Ein niedriges SCS-Rating kann sogar die Bewegungsfreiheit einschränken. Im Februar 2017 bestätigte der Oberste Volksgerichtshof in Peking eine Regelung, die in den letzten Jahren über sechs Millionen Chinesen aufgrund sozialen Fehlverhaltens den Zugang zu Flugzeugen verwehrte. 1,65 Millionen Chinesen sind sogar vom Bahnverkehr ausgeschlossen.

Totale Überwachung

Eine totale Bewertung des Bürgerverhaltens setzt auch eine totale Überwachung voraus. Und hier dürfte China international eine Führungsrolle einnehmen, die bisher bekannte Massstäbe sprengt. Rund 170 Millionen Videokameras setzen die Behörden landesweit ein, um vor allem die Städte lückenlos zu überwachen. Bis 2020, so der Plan, sollen weitere 400 Millionen Kameras hinzukommen. Dann wird auf etwa drei Chinesen ein Videospion kommen. Um die zahllosen Videosignale überhaupt sinnvoll auswerten zu können, arbeiten die Polizeibehörden intensiv an der Einführung einer Gesichtserkennungs-Software.
Wie erschreckend effektiv dieses System inzwischen funktioniert, konnte der BBC-Reporter John Sudworth Ende 2017 am eigenen Leib erfahren. Er streifte zu Fuss durch die City der Millionenmetropole Shanghai – und die Polizei brauchte gerade einmal sieben Minuten, um ihn zu finden und zu stellen. Dabei ging es nicht darum, einen potenziell missliebigen Journalisten festzusetzen.

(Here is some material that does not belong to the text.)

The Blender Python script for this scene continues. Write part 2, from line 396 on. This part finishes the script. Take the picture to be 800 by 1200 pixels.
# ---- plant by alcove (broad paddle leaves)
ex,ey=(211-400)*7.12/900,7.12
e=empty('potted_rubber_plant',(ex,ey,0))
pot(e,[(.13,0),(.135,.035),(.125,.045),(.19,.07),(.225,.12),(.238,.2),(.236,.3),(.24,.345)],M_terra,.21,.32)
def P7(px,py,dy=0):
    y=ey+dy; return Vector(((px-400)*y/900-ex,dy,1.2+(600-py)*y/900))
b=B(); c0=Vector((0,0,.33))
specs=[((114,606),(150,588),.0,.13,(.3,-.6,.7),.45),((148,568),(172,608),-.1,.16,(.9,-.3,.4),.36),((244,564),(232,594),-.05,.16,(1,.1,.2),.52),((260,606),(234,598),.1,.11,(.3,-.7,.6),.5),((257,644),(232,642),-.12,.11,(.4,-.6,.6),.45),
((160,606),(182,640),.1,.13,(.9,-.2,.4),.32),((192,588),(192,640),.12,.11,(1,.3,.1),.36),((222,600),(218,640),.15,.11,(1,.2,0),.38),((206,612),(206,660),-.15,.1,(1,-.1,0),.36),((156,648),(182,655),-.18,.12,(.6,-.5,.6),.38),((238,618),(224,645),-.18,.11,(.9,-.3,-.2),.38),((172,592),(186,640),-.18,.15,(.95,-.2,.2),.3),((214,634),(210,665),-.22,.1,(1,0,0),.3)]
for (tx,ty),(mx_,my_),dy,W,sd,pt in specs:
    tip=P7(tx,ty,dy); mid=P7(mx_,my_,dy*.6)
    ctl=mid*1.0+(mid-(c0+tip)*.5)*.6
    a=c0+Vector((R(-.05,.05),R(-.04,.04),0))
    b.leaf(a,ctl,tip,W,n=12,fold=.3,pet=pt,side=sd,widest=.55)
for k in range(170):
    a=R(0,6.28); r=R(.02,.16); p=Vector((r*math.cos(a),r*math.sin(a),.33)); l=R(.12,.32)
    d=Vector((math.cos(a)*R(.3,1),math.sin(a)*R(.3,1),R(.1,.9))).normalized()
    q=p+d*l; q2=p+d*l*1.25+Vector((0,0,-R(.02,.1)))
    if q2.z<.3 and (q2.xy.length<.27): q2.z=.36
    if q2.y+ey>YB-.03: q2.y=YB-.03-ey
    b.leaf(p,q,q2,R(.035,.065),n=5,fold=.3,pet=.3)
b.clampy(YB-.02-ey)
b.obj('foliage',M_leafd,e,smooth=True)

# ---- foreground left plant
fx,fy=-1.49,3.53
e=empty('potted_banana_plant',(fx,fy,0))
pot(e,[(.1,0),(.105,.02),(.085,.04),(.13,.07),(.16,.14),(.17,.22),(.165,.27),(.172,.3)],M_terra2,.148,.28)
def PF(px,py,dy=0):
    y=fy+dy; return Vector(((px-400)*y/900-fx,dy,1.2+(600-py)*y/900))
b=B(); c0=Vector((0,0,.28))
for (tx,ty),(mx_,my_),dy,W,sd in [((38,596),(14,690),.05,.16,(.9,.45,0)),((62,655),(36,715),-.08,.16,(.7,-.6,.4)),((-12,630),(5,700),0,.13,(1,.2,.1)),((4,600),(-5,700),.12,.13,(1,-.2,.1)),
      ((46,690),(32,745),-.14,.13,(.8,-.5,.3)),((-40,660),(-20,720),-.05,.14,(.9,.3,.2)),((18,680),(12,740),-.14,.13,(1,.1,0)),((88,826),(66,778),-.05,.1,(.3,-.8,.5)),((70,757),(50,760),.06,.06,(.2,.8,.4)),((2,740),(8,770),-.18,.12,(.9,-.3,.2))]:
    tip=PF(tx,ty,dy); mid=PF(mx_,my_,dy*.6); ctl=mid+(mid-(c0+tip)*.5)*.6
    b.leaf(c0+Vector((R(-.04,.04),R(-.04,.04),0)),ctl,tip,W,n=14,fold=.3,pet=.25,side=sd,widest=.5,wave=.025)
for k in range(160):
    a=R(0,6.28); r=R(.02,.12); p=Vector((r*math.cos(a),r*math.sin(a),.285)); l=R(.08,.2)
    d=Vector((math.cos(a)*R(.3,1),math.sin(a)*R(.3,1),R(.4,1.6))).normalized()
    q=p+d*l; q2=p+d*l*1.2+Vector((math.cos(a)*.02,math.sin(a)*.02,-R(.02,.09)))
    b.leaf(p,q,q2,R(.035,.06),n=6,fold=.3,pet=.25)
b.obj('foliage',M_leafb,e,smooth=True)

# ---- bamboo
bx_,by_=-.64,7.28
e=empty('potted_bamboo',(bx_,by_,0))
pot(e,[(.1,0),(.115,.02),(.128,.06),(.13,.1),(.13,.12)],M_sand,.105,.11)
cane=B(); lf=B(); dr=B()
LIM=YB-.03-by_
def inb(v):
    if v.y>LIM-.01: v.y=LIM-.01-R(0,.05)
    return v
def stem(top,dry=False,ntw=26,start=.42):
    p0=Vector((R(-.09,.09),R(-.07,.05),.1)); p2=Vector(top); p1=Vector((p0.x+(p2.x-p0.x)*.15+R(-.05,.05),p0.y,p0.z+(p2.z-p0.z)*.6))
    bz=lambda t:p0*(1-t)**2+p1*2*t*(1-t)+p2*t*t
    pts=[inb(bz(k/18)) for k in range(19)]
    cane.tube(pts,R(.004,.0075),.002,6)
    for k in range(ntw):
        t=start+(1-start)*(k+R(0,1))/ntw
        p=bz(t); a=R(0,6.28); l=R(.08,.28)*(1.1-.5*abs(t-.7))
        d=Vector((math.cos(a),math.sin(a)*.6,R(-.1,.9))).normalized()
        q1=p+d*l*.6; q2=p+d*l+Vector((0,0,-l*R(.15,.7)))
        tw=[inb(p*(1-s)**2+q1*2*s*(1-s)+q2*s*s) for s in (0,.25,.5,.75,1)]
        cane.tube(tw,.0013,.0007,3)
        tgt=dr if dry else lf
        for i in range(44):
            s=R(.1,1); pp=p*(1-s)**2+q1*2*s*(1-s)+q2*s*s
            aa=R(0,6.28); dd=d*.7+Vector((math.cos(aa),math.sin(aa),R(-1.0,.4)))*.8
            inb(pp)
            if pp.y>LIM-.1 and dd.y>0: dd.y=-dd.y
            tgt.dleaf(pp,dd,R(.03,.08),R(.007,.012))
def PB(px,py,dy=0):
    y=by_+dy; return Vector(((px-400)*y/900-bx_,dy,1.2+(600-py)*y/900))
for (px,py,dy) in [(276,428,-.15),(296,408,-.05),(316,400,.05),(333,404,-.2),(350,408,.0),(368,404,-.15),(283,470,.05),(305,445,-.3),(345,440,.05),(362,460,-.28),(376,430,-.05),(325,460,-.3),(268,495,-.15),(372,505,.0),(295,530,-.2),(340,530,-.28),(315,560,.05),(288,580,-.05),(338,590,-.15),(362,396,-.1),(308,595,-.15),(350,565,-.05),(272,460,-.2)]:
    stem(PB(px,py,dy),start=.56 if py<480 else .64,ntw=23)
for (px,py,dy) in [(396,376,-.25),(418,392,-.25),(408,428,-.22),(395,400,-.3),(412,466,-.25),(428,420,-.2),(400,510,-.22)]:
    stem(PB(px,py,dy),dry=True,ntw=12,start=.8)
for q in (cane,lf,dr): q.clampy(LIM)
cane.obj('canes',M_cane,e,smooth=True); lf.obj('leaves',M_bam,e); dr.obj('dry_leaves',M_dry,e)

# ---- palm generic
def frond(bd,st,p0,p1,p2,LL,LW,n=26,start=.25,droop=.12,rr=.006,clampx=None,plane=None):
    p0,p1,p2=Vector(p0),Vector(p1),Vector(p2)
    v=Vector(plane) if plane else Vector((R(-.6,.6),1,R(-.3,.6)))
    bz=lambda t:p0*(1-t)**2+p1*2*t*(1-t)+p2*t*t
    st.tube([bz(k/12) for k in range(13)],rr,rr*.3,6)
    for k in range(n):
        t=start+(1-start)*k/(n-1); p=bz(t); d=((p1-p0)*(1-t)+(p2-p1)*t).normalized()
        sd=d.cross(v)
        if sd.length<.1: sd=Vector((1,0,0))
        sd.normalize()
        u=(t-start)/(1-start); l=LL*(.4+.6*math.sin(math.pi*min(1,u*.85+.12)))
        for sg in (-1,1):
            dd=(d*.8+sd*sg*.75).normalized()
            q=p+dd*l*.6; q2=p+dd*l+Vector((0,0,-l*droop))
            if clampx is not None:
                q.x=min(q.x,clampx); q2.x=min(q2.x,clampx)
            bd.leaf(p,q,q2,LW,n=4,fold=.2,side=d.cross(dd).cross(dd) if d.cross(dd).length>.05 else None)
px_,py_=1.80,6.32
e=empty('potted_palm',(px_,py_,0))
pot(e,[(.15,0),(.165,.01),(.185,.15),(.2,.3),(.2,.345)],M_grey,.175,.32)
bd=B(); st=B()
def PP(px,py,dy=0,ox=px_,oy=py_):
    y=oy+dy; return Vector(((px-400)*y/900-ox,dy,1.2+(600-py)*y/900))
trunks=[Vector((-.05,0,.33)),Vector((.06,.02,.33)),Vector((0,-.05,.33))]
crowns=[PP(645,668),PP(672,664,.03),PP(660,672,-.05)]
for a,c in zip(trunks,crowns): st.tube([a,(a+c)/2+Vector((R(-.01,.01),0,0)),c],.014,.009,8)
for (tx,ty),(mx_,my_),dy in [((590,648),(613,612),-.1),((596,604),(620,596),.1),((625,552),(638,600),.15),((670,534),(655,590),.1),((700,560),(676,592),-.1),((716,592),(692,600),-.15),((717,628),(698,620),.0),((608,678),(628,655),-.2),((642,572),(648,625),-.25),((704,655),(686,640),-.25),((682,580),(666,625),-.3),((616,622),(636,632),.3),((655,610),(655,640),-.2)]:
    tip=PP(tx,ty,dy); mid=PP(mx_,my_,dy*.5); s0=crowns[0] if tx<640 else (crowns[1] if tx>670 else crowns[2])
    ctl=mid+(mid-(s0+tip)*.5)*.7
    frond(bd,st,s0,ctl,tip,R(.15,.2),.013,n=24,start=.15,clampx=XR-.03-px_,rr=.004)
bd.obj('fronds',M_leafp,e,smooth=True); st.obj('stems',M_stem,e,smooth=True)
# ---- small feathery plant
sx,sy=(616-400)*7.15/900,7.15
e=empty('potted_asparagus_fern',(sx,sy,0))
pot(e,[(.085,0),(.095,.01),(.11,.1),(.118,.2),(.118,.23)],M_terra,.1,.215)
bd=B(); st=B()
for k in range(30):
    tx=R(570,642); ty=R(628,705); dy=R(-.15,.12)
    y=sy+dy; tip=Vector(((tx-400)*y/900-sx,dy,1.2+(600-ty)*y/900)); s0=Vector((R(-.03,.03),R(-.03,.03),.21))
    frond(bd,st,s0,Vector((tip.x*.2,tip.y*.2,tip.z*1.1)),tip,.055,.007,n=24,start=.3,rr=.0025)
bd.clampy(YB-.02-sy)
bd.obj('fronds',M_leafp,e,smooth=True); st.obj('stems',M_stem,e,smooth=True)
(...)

Ganz im Gegenteil: Die Stadtverwaltung von Shanghai hatte Sudworth eingeladen, um ihm die Leistungsfähigkeit ihrer Überwachungstechnik zu demonstrieren.
Im Gegensatz zu Geheimdiensten wie der ehemaligen Stasi geht die chinesische Staatsführung unter dem neuen starken Mann Xi Jinping mit den Möglichkeiten der Überwachung ganz offen um. Sie sieht die Chinesen nicht als Menschen mit einer fragilen Privatsphäre, die es zu schützen gilt, sondern als Staatsbürger, zu deren Pflicht es gehört, durch ein systemkonformes Leben der Gesellschaft nützlich zu sein. Dass dabei kritische Geister dauerhaft in Misskredit kommen, ist für Xi kein Fehler im System, sondern ganz natürlich. Der Staatspräsident hat offiziell die Losung ausgegeben «einmal unglaubwürdig, dauerhaft eingeschränkt».